As leis feitas por nós não são de causa e efeito: estabelecemos a causa e prevemos os efeitos, mas estes nem sempre ocorrerão como previmos. Pode ocorrer exatamente o oposto. Tome-se  o caso do ingresso no serviço público: a Constituição prevê que a regra é o concurso público e o REDA (Regime Especial de Direito Administrativo), a exceção. O que a prática vem demonstrando? Seja quem for o administrador, a aplicação do REDA é mais simpática e permite mais apadrinhamentos que o concurso e, por esta razão, contrariando a norma, a exceção vem virando regra e a regra, exceção. Outro exemplo: diz a lei penal sobre o crime de homicídio (CP, art. 121): matar alguém, pena de reclusão de seis a vinte anos. Todo aquele que mata sofre efetivamente esta pena? Mais além. Todo aquela que mata injustamente sofre esta punição? A realidade está aí, farta de exemplos de assassinos não punidos e até elogiados, alguns tendendo ao heroísmo.

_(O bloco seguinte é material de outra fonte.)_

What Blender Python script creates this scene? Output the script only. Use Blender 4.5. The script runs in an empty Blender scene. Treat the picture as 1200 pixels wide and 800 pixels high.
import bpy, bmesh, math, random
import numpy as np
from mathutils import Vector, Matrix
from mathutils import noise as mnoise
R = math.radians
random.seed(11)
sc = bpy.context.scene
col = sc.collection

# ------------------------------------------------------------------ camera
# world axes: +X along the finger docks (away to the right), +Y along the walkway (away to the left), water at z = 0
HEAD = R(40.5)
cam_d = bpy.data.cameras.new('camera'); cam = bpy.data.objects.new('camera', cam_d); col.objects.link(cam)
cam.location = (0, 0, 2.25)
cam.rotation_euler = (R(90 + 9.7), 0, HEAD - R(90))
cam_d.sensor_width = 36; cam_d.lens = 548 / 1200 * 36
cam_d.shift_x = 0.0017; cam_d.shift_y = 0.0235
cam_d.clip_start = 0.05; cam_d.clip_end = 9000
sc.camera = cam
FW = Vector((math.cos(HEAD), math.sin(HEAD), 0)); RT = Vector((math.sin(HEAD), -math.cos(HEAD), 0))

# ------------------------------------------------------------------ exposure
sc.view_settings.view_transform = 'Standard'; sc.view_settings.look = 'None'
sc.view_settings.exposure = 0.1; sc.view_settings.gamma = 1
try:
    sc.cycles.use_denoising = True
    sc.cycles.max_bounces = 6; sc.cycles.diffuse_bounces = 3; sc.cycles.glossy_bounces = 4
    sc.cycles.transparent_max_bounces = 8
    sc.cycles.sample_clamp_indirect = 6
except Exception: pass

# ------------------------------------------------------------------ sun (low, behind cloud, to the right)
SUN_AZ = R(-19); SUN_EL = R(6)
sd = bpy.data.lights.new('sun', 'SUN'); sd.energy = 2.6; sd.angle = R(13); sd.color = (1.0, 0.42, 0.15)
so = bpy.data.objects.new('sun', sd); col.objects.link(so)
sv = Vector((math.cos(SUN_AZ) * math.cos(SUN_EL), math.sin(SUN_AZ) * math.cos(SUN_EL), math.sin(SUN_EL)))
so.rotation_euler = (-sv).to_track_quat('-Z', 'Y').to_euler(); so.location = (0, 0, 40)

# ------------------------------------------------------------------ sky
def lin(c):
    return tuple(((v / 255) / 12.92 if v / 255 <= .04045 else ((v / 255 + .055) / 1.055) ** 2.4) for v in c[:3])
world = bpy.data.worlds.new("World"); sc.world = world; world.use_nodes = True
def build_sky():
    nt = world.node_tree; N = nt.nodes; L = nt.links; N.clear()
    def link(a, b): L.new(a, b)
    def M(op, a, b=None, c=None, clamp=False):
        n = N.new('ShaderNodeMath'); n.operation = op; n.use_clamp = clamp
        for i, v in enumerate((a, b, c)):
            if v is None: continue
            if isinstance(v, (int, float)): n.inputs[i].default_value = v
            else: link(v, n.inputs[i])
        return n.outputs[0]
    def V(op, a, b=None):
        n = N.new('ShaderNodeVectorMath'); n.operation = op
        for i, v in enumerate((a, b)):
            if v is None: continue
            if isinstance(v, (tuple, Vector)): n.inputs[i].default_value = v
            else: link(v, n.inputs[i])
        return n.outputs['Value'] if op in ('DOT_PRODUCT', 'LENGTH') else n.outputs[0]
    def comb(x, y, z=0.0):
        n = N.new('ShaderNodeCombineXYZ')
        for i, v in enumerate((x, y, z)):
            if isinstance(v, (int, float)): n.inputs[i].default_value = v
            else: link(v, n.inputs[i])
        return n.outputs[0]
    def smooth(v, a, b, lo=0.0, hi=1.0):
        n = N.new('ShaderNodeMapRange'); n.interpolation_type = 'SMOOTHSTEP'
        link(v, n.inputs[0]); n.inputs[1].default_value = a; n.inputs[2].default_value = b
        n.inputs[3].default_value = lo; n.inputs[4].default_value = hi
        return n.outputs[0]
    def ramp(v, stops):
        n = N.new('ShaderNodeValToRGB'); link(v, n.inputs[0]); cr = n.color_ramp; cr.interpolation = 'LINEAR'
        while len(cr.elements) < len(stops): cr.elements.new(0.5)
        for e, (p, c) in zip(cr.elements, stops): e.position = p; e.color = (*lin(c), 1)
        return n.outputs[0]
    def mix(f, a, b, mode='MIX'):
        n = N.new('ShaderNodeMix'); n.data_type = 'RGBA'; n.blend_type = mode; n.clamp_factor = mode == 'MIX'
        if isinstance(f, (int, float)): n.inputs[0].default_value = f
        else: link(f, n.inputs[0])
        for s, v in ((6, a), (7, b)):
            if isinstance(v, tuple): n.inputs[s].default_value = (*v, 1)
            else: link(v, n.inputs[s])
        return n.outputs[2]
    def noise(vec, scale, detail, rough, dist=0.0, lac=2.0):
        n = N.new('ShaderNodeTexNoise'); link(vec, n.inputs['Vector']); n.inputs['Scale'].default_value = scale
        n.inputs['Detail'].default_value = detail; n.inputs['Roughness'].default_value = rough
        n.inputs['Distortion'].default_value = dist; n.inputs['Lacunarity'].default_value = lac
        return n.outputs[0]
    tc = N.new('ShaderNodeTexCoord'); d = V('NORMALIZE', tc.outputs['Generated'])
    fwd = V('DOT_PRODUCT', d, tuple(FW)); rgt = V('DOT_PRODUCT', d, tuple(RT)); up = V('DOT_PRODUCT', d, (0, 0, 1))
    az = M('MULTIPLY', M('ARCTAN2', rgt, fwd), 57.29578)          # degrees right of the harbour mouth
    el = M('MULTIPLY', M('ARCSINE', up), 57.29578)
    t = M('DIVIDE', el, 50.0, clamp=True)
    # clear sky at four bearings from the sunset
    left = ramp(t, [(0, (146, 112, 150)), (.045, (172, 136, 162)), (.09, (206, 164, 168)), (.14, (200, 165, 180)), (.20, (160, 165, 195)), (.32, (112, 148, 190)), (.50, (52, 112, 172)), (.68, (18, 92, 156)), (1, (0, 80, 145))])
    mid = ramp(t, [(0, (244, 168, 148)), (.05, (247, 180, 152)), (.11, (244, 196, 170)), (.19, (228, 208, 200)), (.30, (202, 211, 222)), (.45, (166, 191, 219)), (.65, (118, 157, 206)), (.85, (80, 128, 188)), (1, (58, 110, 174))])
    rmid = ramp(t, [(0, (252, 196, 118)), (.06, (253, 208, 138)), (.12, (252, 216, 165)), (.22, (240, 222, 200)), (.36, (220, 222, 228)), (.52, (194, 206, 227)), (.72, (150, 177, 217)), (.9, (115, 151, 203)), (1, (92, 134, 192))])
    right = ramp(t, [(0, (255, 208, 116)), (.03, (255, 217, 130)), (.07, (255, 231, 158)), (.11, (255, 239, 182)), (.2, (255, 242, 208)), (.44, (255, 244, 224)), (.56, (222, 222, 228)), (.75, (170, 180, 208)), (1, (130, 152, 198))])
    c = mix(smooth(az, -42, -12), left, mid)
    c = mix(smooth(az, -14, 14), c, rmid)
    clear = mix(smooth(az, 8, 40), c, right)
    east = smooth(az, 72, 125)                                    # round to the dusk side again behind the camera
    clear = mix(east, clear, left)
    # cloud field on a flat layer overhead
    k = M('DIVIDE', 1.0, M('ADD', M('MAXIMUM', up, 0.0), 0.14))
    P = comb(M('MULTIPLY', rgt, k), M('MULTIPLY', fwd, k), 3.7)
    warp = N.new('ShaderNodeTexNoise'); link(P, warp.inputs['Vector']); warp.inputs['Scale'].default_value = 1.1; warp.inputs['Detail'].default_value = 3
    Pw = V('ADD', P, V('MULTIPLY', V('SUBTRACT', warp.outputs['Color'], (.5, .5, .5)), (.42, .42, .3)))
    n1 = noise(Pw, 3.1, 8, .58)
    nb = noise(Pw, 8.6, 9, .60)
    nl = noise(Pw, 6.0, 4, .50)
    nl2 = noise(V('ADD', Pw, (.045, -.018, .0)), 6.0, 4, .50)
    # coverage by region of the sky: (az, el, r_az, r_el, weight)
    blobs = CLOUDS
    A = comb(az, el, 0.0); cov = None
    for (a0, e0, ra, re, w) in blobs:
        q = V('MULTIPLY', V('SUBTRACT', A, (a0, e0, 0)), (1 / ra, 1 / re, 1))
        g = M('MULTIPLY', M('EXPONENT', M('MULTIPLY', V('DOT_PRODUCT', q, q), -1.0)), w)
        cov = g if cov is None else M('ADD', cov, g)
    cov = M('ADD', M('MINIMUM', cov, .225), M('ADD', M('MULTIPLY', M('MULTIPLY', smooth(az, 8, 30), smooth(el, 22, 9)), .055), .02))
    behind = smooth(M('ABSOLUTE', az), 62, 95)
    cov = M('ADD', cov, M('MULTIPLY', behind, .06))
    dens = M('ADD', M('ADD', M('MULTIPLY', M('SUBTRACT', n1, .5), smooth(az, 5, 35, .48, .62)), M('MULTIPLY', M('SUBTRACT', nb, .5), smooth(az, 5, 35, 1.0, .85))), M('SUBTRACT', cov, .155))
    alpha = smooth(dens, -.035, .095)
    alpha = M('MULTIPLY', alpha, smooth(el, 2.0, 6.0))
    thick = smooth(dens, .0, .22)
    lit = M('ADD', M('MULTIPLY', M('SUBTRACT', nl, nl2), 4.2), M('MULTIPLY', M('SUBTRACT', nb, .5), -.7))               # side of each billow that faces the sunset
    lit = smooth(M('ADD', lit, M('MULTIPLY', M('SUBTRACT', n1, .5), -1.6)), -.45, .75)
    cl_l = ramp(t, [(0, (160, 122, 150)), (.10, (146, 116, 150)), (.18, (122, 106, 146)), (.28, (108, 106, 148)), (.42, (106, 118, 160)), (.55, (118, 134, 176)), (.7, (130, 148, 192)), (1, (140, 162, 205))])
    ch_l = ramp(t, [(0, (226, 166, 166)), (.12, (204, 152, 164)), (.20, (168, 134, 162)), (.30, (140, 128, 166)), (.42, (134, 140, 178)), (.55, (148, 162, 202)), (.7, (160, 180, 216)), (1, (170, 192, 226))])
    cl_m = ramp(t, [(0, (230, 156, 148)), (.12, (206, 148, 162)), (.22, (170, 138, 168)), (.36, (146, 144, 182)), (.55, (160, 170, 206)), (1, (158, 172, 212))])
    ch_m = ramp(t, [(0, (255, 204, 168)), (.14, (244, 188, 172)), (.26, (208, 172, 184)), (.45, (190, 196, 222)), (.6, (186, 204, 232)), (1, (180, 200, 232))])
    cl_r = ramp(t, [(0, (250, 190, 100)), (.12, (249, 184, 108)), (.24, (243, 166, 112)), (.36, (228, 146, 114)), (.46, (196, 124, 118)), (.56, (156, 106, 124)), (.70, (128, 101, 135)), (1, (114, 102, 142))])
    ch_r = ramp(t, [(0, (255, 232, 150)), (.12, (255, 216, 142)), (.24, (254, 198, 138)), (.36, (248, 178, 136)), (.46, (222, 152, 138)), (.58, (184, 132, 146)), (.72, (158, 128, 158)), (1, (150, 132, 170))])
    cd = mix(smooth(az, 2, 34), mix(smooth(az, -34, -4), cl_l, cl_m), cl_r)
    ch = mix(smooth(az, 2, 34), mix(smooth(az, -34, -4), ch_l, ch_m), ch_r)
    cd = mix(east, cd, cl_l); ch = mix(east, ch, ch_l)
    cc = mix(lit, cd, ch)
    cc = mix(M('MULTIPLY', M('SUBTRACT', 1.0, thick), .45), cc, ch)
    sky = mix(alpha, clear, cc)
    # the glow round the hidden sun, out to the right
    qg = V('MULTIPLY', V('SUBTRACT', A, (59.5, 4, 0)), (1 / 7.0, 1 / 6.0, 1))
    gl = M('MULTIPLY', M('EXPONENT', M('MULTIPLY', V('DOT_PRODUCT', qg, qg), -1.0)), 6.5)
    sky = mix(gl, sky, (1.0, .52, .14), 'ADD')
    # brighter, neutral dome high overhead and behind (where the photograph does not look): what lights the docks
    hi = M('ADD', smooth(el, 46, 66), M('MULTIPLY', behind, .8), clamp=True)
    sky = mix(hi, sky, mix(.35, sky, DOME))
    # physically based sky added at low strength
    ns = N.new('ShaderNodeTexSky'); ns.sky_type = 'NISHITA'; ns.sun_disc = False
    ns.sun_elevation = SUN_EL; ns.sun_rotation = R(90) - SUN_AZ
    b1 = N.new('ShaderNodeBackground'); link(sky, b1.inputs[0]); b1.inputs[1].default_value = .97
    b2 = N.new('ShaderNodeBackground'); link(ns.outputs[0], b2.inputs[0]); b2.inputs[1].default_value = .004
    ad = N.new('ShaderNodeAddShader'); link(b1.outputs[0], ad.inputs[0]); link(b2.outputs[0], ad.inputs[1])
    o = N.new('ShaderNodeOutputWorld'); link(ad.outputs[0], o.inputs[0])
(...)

Voltemos ao plano constitucional para pedir que deixem a menina envelhecer e se tornar respeitável. Tão velha que ninguém ouse tocá-la, novamente como nos Estados Unidos, onde nenhum presidente ousa basear sua plataforma de governo em mudanças na Constituição que, no dia da posse, jurará cumprir. Veremos este paradoxo se repetir aqui no dia 01 de janeiro vindouro na solenidade de posse: o Presidente eleito, de mão sobre a Bíblia, no Congresso Nacional e na presença do Presidente do STF e de legações estrangeiras, jurará solenemente cumprir a Constituição e no mesmo ou no dia seguinte a estuprará impiedosamente e veremos, novamente, os fatores reais do poder (Lassalle, 1849) prevalecerem sobre a força normativa da constituição (Hesse, 1959), prolongando o quase debate entre Ferdinand Lassalle e Konrad Hesse, que até hoje nos intriga.